Во второй группе состояло то, что, отчаявшись в возможности служить в русских национальных войсках, бросилось на призыв и англичан, и французов и широко заполнило ряды Славяно-британского и французского легионов, а также и персонала обучаемых в английских военных школах – пехотной, артиллерийской, пулеметной, бомбометной и телеграфной. Сюда же относились и офицеры, работавшие в отряде некоего Берса, укрывшегося под английский флаг после многих недоразумений с его отрядом сейчас же после ухода большевиков из Архангельска.
Первая группа была в условиях несравненно худших, нежели вторая. Вопросы продовольствия и обмундирования, с таким трудом разрешаемые для офицеров формируемых русских войск, были обставлены несравненно шире и лучше для тех, кто состоял в непосредственном распоряжении союзников.
Школы, поставленные и организованные англичанами, были сделаны, собственно говоря, по образцу наших учебных команд в частях войск. У английского командования не было даже и признака доверия, что мы можем сделать что-нибудь сами, а потому вся материальная и учебная часть находилась в руках у английских инструкторов и под английским командованием.
Настойчивая моя работа по введению в школе специального русского контроля и русского командного персонала пошла чрезвычайно неуспешно. Быстро напеченные английские лейтенанты не усваивали себе ни тона, ни возможностей совместной работы с русскими штаб-офицерами. Взаимным недоразумениям и столкновениям не было конца.
Славяно-британский легион не представлял собою строевой части в строгом смысле этого слова. К легиону относились все те офицеры, которые поступили на английскую службу с фиктивными английскими чинами.
Все они носили английскую форму, за исключением лишь герба на фуражке, и имели отличительные знаки английских офицеров.
Вместе с тем они не имели никаких прав на продолжение службы в английской армии и связаны были особыми контрактами. К этому же легиону относились и некоторые части, как, например, прекрасный артиллерийский дивизион, сформированный капитаном Рождественским, и отряд Берса, который потом был расформирован.

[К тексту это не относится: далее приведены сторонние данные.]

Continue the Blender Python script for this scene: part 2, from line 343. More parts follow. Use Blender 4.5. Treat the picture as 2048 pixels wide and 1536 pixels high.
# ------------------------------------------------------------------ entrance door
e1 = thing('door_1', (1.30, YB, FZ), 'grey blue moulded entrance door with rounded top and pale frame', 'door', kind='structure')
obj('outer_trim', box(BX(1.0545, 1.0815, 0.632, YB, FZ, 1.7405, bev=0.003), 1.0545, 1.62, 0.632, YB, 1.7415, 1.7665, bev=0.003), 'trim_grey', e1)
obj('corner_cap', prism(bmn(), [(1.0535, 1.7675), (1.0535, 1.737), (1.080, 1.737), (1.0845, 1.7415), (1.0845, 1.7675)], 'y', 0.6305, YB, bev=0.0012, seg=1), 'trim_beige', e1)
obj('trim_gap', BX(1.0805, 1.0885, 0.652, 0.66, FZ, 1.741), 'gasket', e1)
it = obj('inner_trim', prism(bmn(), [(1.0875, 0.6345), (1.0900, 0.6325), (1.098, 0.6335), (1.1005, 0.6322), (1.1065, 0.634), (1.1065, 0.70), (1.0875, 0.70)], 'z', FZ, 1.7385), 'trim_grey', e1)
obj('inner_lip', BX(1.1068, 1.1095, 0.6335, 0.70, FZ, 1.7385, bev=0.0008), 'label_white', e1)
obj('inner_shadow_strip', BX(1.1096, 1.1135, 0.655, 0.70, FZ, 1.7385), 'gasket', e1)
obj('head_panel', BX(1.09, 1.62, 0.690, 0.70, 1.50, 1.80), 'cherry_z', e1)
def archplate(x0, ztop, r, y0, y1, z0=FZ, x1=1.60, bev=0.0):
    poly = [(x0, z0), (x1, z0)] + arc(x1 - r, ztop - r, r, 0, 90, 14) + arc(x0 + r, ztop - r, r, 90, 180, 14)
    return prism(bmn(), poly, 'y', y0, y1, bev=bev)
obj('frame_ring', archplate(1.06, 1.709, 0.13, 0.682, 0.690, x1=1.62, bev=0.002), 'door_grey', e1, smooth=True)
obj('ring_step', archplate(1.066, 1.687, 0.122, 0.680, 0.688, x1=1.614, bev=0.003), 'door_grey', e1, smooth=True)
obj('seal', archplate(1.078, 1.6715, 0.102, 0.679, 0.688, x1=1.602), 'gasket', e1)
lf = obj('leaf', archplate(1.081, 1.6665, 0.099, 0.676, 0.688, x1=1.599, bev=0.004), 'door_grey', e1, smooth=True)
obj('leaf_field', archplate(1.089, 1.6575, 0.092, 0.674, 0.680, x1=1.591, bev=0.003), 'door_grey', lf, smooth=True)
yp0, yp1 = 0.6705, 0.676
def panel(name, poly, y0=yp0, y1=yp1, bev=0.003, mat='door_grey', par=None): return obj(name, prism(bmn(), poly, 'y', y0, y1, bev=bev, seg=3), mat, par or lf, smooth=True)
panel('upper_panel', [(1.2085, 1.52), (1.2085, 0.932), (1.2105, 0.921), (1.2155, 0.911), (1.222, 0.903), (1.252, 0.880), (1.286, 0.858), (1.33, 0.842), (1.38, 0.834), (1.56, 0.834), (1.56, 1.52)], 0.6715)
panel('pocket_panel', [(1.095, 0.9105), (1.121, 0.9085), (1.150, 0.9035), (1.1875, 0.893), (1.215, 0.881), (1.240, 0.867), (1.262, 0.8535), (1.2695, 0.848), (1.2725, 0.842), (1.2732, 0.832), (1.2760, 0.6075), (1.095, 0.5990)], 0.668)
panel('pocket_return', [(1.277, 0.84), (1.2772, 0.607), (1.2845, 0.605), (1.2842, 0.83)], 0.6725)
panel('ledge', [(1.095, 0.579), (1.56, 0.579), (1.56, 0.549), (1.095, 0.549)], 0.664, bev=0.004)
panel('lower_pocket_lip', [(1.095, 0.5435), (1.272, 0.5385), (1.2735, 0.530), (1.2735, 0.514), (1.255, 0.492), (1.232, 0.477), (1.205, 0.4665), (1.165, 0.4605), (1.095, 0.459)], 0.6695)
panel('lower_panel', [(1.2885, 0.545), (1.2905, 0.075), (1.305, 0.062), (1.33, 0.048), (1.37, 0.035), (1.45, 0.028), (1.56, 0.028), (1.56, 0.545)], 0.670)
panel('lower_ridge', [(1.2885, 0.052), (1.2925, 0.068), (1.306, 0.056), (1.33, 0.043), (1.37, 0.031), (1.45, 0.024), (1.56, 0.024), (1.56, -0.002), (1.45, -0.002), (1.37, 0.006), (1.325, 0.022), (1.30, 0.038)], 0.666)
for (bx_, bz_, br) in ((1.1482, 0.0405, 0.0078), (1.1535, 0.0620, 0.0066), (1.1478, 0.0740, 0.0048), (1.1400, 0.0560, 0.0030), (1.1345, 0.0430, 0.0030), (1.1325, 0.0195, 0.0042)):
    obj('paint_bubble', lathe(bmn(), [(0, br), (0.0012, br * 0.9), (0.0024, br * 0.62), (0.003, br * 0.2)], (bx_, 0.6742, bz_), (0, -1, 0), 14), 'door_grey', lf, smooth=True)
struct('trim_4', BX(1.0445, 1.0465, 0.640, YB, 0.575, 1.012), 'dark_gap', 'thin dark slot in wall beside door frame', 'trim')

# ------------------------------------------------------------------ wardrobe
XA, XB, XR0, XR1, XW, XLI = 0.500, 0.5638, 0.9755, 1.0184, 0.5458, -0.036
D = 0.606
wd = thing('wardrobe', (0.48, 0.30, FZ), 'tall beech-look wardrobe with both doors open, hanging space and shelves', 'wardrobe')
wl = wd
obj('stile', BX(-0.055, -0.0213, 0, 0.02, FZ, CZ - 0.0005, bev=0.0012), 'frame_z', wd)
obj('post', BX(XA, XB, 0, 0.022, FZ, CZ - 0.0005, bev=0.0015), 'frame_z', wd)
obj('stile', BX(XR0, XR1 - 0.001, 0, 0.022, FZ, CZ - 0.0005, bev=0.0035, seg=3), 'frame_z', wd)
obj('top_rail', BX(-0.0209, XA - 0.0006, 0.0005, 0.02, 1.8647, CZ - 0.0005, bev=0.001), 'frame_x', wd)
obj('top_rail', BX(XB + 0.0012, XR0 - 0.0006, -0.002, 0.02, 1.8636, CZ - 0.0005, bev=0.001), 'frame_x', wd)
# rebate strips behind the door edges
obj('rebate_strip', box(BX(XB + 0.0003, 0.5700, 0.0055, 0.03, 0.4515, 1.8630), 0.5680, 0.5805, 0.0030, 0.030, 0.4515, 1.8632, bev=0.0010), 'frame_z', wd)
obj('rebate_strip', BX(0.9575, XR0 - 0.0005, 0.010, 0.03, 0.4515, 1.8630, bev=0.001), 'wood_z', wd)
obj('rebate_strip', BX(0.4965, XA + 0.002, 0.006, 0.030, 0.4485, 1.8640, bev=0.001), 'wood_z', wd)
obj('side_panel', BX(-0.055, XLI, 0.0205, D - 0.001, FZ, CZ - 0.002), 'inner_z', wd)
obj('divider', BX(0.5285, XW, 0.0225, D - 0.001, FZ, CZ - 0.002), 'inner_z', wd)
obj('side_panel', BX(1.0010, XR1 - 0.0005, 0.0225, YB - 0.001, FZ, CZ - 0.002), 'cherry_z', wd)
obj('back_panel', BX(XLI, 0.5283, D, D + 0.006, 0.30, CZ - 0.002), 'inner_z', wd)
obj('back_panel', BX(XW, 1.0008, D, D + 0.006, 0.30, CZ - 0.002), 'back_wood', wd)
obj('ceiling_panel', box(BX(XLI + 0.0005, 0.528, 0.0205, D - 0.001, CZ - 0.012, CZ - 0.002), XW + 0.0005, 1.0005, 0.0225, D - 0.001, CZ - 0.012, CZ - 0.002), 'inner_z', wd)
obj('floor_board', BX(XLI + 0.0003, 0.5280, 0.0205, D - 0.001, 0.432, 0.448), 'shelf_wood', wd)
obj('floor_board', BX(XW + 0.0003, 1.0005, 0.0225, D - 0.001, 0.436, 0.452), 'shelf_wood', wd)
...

Кроме этих организаций англичане создали еще и дисциплинарные части, куда зачислялись наиболее надежные элементы из взятых в плен чинов Красной армии. Из таких частей особенно удачной была рота капитана Дайера, умершего еще до моего приезда в Архангельск.
Эта рота дала идею генералу Айронсайду сформировать целый полк, названный именем Дайера, что увеличило, как увидим, историю области еще одним грустным эпизодом.
Французский Иностранный легион представлял собою лишь одну роту, отлично подобранную, прекрасно обученную и обмундированную.
Рота эта наполовину состояла из русских офицеров, добровольно зачислившихся в ряды легиона простыми солдатами.
Вторая рота к моему приезду еще только едва начала формироваться.
Немного спустя было приступлено к созданию еще и третьей (пулеметной) роты.
Легион формировался по совершенно определенным законам, установленным для Иностранного легиона во Франции. Дисциплина в нем поддерживалась железная, и часть эта представляла собою пример образцовой, я бы сказал – даже щегольской, организации французского командования.
Прекрасное размещение людей и отлично поставленная кухня много содействовали успеху дела, но я полагаю, что своим блестящим видом часть эта была обязана нашему офицерскому составу, давшему основной кадр солдат, капралов и унтер-офицеров.
Переходя к оценке состава массы мобилизованных, я должен сказать, что она главным образом складывалась из солдат, уже прошедших школу разложения в революционный период. Знакомые с комитетами и советами солдаты представляли собою весьма нетвердый элемент, настроенный против офицерского состава и против введения в войска старой воинской дисциплины. Лучшими элементами были новобранцы, т. е. люди, вовсе не служившие ранее в войсках, с еще неразложенной нравственностью.
В последующих главах я изложу, что представлял собою фронт в смысле количества и качества. Теперь же только упомяну, что в ноябре и декабре 1918 года среди крестьян началось сильное антибольшевистское движение, результатом которого явилось создание крестьянских партизанских отрядов.
В эту эпоху партизаны работали уже на реке Онеге, в районе долины реки Средь-Мехреньги, где движение было особенно сильное (с. Тарасово) и в долине Пинеги.
Партизанское движение носило узко-местный характер. Крестьяне до последней капли крови дрались, чтобы защитить свои дома и свои деревни, но с трудом шли в войска и лишь против воли покидали свои гнезда.
Таков был материал, с которым нужно было начинать работу.